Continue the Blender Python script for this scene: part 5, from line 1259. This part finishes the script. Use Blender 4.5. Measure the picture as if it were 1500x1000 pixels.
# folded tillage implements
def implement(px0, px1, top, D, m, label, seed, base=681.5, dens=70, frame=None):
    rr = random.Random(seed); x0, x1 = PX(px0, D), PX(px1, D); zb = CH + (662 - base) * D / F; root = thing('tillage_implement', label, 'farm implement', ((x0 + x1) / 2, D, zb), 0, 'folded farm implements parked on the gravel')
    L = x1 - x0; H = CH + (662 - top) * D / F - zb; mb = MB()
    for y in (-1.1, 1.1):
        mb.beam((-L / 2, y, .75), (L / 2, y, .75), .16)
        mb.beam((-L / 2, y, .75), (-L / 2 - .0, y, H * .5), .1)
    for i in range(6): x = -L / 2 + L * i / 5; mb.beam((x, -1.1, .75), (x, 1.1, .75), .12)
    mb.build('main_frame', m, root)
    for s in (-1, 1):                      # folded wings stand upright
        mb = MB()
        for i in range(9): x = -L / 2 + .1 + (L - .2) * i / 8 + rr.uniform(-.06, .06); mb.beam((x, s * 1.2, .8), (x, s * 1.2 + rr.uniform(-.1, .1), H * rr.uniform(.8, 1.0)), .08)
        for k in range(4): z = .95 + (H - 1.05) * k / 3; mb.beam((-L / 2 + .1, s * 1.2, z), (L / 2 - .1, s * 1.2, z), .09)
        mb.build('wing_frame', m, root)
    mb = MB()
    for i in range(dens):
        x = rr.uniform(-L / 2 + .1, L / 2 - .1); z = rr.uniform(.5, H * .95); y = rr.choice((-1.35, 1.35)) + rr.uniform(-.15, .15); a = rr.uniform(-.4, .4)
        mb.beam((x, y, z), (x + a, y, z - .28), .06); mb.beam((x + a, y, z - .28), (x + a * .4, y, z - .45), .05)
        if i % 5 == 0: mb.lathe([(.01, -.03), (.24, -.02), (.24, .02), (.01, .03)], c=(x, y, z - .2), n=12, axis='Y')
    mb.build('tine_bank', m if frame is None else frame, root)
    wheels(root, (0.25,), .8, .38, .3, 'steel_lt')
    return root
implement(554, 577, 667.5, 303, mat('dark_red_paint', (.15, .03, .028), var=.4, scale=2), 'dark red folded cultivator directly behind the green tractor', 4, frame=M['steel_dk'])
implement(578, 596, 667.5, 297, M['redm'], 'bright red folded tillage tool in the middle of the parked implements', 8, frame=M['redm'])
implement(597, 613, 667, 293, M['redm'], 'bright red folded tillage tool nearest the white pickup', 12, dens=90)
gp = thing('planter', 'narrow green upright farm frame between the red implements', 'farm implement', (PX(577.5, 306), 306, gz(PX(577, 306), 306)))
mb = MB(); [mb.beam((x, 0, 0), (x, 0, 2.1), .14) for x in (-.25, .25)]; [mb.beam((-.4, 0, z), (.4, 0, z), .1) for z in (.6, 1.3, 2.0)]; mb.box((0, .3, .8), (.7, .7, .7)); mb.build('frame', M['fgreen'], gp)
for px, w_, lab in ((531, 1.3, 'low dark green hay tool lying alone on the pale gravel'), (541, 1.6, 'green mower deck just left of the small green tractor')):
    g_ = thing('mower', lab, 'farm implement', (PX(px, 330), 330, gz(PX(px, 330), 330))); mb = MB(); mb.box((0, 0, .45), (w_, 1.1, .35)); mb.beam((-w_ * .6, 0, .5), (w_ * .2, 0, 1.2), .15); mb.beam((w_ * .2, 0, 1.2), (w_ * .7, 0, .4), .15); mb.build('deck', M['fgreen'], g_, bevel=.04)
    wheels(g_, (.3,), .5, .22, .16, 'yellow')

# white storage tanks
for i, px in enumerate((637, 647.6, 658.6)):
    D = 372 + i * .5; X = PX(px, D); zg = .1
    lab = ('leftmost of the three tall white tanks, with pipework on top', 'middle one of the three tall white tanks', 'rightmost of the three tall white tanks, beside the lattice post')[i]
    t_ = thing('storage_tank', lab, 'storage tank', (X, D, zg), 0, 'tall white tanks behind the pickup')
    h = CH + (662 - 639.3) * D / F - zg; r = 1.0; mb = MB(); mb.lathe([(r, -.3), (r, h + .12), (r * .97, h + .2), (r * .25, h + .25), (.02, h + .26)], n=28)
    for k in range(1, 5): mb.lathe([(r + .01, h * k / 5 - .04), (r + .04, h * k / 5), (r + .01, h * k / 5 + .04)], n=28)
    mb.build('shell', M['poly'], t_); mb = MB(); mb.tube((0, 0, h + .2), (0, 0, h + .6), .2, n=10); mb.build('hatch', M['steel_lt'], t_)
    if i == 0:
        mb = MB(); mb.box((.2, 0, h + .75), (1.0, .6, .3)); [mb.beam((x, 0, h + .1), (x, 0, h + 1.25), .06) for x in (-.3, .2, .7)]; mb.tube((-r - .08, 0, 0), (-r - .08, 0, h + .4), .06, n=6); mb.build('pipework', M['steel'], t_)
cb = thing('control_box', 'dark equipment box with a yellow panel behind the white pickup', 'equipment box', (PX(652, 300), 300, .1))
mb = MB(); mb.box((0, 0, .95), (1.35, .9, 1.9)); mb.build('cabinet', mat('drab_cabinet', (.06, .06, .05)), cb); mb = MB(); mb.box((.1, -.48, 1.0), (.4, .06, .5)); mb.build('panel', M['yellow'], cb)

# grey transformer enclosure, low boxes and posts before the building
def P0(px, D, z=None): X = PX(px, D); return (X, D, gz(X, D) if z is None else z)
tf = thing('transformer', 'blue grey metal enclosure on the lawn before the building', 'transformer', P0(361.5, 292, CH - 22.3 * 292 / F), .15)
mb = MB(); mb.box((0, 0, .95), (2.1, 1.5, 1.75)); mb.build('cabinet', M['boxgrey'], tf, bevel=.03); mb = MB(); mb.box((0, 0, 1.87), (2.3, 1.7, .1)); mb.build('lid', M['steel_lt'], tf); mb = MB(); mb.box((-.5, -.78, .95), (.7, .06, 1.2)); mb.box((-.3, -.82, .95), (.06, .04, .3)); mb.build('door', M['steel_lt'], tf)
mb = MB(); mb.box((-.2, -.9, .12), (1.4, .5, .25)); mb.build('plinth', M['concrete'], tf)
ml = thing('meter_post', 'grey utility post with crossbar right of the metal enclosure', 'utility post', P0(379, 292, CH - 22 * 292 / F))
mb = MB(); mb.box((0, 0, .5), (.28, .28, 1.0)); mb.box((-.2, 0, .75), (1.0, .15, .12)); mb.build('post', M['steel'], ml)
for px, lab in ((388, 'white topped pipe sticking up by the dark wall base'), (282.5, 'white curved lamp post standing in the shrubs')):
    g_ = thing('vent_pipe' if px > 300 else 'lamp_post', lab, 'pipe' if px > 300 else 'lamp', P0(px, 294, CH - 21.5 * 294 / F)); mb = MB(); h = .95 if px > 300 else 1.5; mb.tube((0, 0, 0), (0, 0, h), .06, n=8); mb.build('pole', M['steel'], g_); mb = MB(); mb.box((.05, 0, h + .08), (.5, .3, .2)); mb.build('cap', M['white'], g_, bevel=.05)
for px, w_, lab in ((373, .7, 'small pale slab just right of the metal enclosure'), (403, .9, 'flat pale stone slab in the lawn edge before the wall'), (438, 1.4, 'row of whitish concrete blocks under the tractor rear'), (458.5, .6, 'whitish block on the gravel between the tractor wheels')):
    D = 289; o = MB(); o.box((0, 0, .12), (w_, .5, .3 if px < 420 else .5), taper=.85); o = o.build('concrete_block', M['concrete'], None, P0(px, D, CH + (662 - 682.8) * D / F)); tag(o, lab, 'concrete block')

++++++

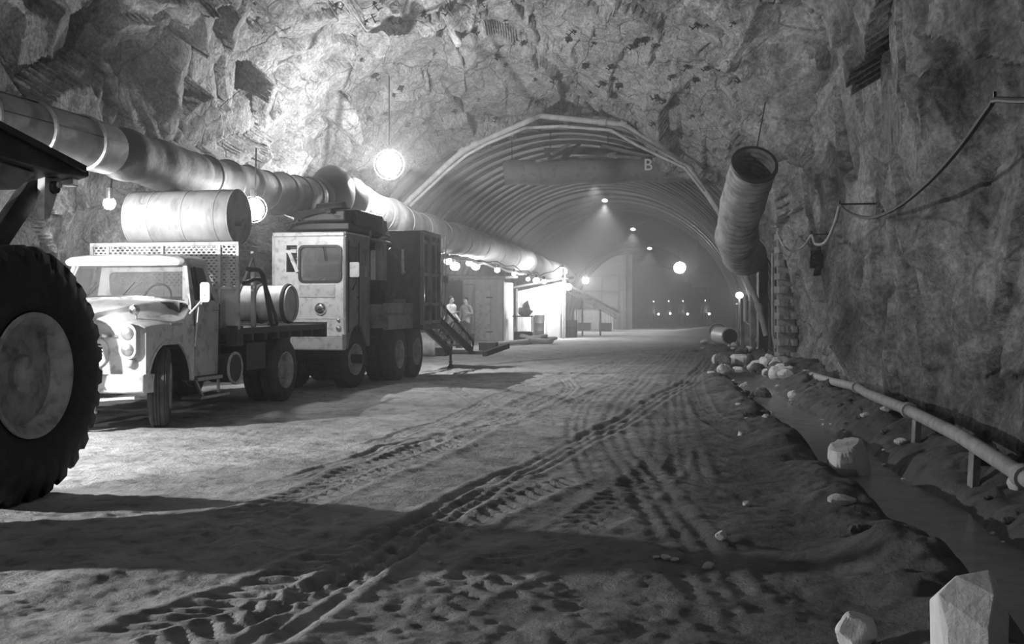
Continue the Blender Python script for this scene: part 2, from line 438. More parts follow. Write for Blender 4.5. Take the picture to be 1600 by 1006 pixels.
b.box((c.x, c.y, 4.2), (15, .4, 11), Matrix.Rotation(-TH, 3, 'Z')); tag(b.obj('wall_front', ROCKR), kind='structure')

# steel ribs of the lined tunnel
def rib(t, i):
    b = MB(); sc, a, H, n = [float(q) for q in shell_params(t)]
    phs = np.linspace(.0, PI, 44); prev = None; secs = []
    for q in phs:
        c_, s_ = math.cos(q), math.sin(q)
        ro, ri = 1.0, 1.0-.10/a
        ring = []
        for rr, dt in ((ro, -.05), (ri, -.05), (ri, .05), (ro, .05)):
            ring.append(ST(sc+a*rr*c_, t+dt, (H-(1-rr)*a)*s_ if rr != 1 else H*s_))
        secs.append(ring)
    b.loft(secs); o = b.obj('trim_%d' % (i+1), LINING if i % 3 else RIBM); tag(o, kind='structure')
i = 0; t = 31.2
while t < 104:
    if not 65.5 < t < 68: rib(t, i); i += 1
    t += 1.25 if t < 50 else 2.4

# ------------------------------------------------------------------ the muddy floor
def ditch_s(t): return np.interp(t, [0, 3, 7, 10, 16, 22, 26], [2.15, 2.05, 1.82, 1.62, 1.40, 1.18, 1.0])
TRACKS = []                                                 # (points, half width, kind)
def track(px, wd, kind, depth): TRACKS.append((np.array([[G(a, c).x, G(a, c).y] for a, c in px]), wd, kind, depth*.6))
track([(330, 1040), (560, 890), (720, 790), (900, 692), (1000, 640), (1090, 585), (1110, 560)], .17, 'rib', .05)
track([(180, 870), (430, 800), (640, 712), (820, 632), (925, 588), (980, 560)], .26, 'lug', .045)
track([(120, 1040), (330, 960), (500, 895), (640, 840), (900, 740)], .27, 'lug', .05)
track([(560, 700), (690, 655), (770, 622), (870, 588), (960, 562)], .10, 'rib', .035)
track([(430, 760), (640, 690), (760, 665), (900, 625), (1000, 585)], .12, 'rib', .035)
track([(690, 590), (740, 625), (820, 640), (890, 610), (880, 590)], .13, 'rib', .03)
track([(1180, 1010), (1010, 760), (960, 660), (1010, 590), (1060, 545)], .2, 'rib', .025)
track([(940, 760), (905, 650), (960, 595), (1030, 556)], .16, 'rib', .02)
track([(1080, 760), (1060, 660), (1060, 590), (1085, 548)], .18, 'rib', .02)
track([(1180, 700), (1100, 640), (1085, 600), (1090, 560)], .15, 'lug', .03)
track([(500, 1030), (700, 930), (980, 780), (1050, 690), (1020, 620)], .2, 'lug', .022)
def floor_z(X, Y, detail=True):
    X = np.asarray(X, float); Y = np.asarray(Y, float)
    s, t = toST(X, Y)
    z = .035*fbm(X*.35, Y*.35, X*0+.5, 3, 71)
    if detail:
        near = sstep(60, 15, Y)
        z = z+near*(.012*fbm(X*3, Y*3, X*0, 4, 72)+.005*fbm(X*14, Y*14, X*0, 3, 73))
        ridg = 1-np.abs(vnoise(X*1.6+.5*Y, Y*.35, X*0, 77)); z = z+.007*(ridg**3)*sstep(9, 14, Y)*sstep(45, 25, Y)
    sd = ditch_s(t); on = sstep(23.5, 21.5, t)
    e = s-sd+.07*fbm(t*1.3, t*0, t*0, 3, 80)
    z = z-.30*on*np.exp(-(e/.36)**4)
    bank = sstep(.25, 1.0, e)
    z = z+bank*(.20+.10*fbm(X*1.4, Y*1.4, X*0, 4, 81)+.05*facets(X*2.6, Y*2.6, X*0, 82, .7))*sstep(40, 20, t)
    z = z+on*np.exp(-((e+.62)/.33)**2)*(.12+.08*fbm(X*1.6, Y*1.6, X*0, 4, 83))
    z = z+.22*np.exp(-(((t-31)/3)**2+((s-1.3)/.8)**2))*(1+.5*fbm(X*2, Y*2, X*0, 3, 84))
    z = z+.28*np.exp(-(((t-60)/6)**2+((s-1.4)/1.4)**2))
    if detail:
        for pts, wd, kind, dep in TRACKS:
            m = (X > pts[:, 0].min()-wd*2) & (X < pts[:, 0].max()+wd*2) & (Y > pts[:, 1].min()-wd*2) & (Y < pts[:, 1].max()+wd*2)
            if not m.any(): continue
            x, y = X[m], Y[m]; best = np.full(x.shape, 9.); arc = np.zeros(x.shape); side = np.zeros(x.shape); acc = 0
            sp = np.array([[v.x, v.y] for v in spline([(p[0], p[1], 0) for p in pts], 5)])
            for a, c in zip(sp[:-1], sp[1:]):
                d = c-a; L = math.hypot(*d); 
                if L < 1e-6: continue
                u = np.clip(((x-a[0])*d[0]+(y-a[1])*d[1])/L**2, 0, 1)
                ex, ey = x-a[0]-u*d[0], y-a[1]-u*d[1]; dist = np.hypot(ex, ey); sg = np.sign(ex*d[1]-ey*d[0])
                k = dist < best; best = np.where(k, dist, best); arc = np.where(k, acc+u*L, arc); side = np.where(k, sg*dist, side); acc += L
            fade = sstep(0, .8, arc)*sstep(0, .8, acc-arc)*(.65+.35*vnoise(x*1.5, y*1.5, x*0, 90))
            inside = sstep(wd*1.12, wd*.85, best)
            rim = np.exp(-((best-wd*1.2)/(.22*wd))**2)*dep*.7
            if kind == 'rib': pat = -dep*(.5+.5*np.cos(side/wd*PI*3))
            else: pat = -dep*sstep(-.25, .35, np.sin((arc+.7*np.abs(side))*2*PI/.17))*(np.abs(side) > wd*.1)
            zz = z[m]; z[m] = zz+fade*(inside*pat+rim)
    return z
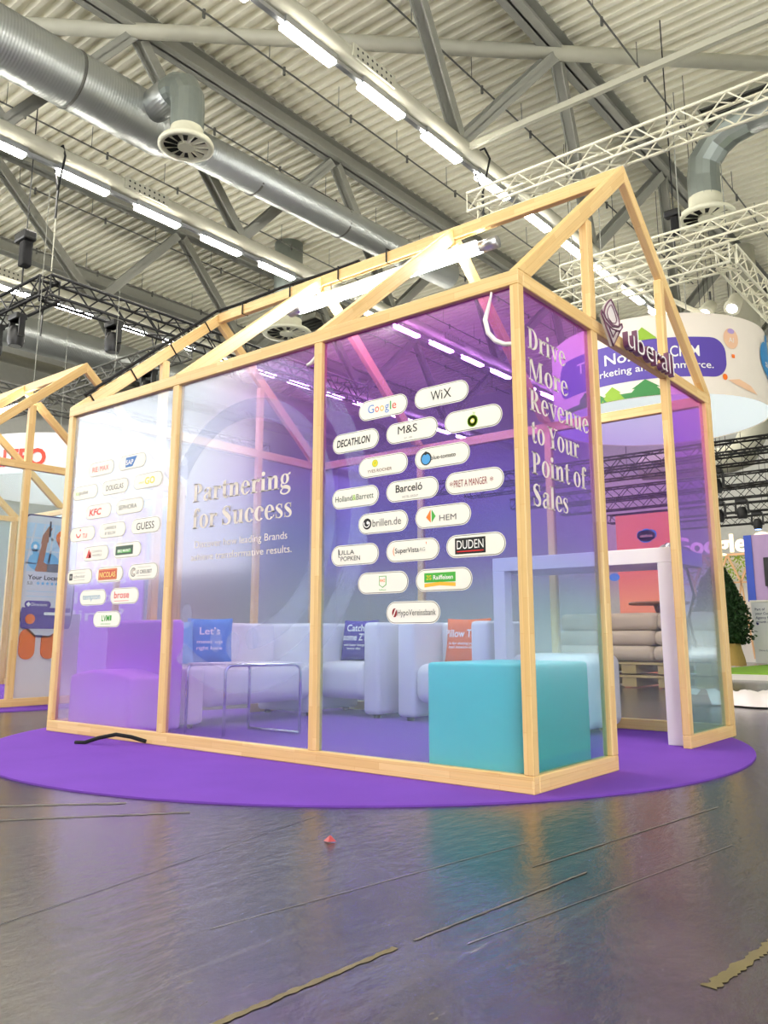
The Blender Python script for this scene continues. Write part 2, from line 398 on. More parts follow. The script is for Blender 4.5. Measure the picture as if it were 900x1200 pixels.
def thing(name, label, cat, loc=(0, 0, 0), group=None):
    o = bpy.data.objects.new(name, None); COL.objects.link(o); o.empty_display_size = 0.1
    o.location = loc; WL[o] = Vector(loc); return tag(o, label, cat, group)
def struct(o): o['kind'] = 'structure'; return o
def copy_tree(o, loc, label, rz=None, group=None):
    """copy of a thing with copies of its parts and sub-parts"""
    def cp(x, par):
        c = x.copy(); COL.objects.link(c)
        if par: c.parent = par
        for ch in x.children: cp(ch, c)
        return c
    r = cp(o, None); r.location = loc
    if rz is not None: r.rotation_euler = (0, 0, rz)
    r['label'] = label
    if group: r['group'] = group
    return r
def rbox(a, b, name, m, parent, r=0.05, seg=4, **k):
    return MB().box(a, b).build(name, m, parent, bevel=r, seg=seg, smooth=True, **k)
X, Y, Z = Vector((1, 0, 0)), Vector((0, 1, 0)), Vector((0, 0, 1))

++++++

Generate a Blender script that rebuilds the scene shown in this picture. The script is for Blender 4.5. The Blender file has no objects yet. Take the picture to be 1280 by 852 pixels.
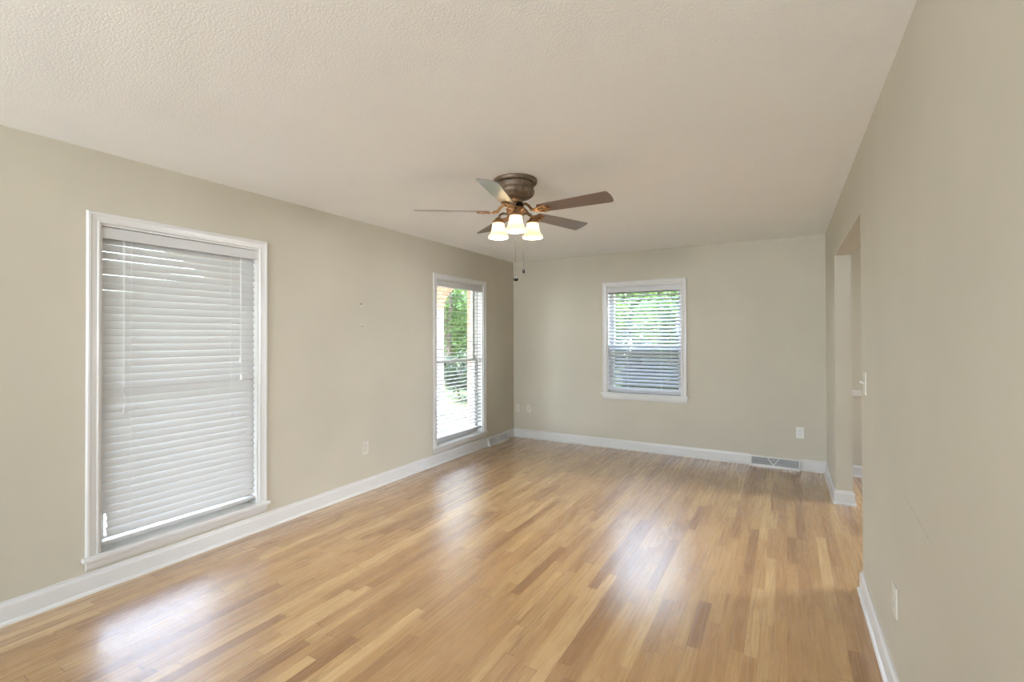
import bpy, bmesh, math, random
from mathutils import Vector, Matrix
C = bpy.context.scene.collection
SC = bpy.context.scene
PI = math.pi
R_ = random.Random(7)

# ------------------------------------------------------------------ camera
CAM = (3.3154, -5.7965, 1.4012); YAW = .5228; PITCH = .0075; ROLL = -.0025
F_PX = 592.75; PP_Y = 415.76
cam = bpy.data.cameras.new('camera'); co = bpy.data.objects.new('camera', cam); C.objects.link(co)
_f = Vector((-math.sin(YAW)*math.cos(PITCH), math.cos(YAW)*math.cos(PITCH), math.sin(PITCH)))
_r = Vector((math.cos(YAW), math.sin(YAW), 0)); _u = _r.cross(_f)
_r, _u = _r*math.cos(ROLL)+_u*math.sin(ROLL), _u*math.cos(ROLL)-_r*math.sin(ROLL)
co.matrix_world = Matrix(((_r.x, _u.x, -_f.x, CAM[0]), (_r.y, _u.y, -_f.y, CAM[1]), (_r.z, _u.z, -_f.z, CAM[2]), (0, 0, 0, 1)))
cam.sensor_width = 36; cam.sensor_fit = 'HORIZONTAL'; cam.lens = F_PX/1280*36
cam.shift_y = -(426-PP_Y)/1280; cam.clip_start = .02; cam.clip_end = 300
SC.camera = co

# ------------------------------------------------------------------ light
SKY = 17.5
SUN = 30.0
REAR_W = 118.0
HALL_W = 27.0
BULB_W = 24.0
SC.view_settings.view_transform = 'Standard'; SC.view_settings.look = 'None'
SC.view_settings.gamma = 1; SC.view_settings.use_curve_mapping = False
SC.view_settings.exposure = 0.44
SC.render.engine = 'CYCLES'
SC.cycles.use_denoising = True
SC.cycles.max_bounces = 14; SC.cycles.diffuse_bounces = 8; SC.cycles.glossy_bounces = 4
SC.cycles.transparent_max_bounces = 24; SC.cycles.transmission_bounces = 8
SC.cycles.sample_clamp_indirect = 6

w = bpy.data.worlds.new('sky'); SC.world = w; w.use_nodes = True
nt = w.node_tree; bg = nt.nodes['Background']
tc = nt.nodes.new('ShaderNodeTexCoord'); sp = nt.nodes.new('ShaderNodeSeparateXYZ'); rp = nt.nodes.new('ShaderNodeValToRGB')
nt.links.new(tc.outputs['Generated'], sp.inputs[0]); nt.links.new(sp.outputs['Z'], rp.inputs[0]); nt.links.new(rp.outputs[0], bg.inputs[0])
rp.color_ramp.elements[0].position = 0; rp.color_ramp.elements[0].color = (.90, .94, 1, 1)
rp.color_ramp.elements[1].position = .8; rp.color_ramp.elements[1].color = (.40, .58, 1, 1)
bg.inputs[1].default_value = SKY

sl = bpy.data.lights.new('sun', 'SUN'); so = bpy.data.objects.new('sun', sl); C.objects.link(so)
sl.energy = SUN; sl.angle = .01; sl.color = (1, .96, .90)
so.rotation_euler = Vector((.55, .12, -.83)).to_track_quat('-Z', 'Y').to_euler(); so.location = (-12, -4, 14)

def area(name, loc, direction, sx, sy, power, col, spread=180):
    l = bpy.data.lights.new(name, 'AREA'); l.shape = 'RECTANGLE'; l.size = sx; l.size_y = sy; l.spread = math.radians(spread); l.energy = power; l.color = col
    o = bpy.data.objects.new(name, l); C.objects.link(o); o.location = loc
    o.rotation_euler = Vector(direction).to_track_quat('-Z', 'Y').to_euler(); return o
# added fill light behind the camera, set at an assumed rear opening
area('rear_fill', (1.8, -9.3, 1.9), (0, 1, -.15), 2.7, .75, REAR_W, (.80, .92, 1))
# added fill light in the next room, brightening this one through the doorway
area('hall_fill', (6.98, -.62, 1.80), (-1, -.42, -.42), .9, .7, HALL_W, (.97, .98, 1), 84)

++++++

### EXERCISE REQUIREMENTS
Make an exact copy of the lines from the one with "Generate a Blender" through the one with "R_ = random.Random(7)", both ends in, and nothing else. Drop every picture.

### SOLVED EXERCISE
Generate a Blender script that rebuilds the scene shown in this picture. The script is for Blender 4.5. The Blender file has no objects yet. Take the picture to be 1280 by 852 pixels.
import bpy, bmesh, math, random
from mathutils import Vector, Matrix
C = bpy.context.scene.collection
SC = bpy.context.scene
PI = math.pi
R_ = random.Random(7)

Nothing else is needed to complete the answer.